O engraçado é que Asami e Feilong - dois estupradores - são adorados por fãs de Viewfinder e do gênero yaoi. Asami é o seme preferido de muitas fujoshis(garotas fãs de yaoi) por ser dominante, lindo e sádico. Embora a maioria de fãs torça por um final feliz entre Asami e Akihito, não falta quem torça por um final feliz entre Asami e Feilong e até entre Feilong e Akihito. É bem possível que isso se deva ao fato de Asami e Feilong serem jovens, bonitões e charmosos. Se eles fossem velhos, feios e repulsivos, ninguém acharia lindo vê-los estuprando Akihito.

Uma outra inverossimilhança grosseira é que Akihito não fica com nenhuma sequela física e/ou emocional decorrente de todas as violências que sofreu. E sabemos bem que nenhuma pessoa – por mais forte que seja sua estrutura emocional – ficaria sem traumas depois de ser sequestrada e estuprada. Mas ele se recupera depois de Asami levá-lo para passar um tempo numa ilha tropical depois de resgatá-lo do cativeiro em Hong Kong. Tudo isso é um desrespeito a quem sofreu essas violências na vida real. Minimiza todos os danos sofridos por quem foi abusado, humilhado e privado de sua liberdade como Akihito o foi.

Está certo que estupro, sequestro, escravidão sexual e relacionamentos abusivos existem na vida real e podem ser mencionados na ficção. Só que eles devem ser retratados como são, nunca de forma romantizada, como se ser estuprado não fosse nada de mais. Não se exige que o autor levante uma bandeira. Apenas que mostre que tais coisas são erradas e prejudiciais a quem as sofre. Quem foi estuprado e obrigado a ser escravo sexual se sentiria ofendido ao ler algo que romantiza violência sexual.

O mangá ainda não foi finalizado, mas já evoluiu bastante. Akihito, como todo bom uke, desenvolveu Síndrome de Estocolmo ** e caiu de amores pelo seme estuprador. Os dois inclusive passaram a viver juntos, como se fossem marido e mulher. Asami – que começou sequestrando e estuprando o uke - se tornou um marido protetor e amoroso e Akihito, uma perfeita rainha do lar, cozinhando e cuidando da casa. Todavia, é importante acrescentar que, mesmo ambos vivendo juntos, Asami continua forçando Akihito a ter relações sexuais. O mangá tem muitos capítulos extras – que não fazem parte da trama principal – em que o seme avança sobre o uke, ainda que este lhe suplique para que pare. Isso configura uma situação similar ao estupro dentro do casamento.
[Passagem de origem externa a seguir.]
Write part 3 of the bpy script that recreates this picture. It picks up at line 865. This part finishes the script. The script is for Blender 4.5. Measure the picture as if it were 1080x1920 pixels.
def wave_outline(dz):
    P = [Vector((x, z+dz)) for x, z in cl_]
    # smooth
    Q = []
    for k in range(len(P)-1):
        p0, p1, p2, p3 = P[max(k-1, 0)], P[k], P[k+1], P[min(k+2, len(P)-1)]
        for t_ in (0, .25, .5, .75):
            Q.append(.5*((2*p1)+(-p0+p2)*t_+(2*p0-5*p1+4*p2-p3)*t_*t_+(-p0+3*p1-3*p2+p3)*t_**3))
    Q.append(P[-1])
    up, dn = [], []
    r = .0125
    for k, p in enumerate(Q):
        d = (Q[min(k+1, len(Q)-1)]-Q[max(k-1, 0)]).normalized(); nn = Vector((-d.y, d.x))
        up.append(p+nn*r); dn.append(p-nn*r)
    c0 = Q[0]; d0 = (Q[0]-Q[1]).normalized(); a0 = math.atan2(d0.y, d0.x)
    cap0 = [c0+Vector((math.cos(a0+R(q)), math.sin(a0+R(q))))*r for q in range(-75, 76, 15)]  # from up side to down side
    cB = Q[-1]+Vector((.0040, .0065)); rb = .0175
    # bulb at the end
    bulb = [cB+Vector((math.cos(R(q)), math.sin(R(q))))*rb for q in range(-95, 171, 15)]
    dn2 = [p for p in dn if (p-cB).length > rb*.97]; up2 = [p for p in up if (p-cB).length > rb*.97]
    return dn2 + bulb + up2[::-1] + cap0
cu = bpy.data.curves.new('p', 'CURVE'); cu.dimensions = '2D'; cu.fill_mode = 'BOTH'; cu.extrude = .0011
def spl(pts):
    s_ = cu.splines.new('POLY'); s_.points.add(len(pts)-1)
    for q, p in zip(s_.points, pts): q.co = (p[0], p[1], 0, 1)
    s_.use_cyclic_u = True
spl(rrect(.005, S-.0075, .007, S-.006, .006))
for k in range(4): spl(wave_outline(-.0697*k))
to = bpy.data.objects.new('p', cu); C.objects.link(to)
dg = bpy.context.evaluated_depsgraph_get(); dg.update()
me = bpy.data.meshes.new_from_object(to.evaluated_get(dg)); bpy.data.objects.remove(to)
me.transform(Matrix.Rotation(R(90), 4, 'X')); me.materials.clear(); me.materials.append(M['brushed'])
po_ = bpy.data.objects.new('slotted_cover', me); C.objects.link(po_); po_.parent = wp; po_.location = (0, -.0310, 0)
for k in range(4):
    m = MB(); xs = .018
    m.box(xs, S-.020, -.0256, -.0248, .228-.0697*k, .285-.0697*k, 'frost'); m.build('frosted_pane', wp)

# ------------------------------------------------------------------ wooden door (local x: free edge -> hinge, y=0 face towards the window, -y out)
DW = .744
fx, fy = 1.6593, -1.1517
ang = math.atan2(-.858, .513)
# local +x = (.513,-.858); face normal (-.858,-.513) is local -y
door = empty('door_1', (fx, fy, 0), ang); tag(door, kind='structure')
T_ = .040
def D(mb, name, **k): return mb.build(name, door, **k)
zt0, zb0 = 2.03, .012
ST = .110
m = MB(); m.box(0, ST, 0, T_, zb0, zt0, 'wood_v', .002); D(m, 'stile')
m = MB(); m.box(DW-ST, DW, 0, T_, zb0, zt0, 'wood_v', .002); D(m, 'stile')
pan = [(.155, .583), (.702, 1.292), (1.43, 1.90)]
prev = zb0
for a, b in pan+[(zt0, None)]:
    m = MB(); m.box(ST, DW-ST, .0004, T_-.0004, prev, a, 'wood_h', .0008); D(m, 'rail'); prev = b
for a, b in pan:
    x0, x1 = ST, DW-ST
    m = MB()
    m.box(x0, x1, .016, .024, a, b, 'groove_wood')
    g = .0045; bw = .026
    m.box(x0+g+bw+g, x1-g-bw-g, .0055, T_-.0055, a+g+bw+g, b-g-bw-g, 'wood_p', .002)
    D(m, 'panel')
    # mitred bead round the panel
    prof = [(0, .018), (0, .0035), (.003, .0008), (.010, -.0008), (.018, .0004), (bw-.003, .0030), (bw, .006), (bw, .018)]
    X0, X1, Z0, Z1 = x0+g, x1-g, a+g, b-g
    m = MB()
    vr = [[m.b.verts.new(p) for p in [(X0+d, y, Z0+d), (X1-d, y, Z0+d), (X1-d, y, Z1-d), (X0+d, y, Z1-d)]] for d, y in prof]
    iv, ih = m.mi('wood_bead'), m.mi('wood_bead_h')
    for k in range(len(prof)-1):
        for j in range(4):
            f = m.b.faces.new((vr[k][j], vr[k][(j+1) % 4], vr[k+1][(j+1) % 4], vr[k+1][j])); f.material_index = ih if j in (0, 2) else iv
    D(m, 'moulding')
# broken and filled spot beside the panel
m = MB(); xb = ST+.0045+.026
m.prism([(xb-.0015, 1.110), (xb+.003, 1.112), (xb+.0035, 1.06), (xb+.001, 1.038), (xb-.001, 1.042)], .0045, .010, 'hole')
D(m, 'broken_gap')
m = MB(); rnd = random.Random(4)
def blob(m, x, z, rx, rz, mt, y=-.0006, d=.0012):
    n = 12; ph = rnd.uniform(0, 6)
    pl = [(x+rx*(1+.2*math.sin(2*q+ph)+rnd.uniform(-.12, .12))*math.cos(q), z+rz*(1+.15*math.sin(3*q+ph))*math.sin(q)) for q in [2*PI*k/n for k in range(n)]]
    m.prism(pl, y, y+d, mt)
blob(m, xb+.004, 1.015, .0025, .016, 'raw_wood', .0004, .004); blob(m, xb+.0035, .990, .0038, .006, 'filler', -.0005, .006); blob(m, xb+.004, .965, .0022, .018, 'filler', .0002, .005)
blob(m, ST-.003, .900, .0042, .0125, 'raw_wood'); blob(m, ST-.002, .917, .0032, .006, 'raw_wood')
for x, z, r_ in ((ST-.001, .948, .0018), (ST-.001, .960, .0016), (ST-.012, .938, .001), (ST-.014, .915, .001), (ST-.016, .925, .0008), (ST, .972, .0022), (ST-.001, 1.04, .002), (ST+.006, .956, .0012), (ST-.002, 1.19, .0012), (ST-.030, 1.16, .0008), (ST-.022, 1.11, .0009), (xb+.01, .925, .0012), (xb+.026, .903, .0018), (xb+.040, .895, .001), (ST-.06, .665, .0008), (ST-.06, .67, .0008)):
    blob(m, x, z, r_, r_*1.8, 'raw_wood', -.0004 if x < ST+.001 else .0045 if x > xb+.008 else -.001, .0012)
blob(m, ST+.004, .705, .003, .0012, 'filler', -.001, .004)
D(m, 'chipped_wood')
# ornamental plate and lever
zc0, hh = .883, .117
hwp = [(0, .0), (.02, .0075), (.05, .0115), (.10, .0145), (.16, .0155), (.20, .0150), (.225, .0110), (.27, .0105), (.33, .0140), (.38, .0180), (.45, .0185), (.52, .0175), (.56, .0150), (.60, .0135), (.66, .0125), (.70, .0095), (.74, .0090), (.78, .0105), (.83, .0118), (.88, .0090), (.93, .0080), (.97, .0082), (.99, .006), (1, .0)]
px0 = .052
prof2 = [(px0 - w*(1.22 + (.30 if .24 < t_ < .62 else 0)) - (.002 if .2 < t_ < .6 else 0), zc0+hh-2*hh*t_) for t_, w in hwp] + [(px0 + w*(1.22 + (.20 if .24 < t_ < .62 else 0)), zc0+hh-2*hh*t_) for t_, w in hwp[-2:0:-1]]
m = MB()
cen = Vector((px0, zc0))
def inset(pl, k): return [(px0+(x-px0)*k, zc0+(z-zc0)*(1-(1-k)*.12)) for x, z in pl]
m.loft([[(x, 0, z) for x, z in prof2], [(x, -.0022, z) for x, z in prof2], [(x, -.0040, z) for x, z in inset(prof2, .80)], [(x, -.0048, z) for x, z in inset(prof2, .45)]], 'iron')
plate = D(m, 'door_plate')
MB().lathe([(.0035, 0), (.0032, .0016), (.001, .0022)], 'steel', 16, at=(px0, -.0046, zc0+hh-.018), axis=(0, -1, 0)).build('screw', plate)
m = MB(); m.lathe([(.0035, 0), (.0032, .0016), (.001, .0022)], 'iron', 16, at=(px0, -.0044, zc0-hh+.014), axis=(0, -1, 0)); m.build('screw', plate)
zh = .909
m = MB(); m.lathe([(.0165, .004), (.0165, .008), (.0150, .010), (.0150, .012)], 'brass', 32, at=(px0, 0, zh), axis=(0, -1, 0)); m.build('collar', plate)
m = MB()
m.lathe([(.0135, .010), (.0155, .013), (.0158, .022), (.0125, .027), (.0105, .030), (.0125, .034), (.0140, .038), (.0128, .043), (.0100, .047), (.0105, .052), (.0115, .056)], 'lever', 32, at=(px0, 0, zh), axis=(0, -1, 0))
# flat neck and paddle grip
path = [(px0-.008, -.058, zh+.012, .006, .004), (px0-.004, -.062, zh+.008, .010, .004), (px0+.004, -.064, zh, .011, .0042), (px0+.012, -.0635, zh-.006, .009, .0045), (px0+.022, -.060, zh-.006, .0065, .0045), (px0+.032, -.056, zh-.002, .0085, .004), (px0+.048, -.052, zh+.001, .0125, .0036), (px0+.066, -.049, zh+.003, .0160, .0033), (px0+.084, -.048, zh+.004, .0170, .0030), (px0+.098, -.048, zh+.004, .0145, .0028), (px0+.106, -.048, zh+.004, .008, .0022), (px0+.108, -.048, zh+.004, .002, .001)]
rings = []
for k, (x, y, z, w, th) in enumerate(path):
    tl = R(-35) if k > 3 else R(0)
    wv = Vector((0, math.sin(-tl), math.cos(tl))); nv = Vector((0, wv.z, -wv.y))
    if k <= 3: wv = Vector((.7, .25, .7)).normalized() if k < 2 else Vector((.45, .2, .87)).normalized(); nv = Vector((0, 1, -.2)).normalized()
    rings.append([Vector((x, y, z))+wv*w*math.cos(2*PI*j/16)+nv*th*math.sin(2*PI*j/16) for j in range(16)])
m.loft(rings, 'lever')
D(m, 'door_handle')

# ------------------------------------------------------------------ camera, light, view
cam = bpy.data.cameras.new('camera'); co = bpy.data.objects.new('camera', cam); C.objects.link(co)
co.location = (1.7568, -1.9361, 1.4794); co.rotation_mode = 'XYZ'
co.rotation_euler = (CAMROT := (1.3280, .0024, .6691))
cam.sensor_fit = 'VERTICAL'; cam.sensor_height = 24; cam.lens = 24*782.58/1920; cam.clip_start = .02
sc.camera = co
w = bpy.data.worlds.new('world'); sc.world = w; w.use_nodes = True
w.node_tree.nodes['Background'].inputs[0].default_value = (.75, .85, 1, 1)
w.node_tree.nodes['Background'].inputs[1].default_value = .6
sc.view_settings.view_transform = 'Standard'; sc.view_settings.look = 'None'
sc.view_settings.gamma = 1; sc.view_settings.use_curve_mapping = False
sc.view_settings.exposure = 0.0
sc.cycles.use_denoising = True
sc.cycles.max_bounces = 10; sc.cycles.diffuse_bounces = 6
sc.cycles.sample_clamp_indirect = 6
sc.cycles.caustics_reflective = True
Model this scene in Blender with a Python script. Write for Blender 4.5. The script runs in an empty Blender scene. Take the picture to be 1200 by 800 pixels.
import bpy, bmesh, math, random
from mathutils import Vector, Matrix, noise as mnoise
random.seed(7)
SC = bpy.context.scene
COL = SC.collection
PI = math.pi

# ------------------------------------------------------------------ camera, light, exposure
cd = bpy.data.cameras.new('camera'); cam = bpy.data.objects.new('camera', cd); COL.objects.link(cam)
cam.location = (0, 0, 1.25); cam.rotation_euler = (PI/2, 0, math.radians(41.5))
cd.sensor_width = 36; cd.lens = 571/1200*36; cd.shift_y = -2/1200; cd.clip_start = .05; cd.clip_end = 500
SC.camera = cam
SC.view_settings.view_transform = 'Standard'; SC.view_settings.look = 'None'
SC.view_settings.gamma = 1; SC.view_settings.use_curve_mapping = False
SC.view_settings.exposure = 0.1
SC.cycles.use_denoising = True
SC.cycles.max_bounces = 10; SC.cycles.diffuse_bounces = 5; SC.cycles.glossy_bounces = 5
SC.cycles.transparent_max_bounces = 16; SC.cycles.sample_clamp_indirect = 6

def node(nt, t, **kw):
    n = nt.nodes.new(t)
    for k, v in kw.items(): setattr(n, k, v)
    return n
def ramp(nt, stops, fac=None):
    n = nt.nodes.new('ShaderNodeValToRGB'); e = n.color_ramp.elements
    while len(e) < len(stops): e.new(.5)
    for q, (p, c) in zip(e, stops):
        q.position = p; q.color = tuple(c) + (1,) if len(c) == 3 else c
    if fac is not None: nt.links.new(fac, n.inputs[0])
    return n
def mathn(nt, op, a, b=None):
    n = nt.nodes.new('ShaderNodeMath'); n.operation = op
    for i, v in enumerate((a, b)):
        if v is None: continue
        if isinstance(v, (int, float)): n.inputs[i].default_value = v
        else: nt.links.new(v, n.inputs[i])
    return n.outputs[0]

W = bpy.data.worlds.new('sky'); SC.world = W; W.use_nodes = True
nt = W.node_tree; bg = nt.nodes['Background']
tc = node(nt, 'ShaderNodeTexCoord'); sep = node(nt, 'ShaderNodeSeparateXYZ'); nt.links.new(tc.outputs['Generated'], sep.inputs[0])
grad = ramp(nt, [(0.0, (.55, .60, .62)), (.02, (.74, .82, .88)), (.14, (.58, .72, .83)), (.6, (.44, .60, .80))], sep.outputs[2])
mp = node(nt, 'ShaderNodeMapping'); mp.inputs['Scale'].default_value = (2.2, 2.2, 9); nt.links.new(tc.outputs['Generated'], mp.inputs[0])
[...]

Em outras palavras, Asami continua a estuprar Akihito regularmente.

Que se pode concluir ao ler Viewfinder? Que é um caso extremo de depravação sexual e um amontoado de situações inverossímeis. Leitoras de todo o mundo acham lindo ver o seme abusador dominando o uke submisso, mas certamente pensariam muito diferente se passassem pelo mesmo que ele passou. Também não se pode esquecer que homossexuais odeiam histórias yaoi porque, conforme suas palavras, elas associam a homossexualidade à perversão sexual.

*Síndrome de Lima é o oposto da Síndrome de Estocolmo. Nela, o sequestrador desenvolve empatia e afeto pela vítima de sequestro.

** Na síndrome de Estocolmo, a pessoa que foi sequestrada ou abusada desenvolve afeto pelo sequestrador ou abusador.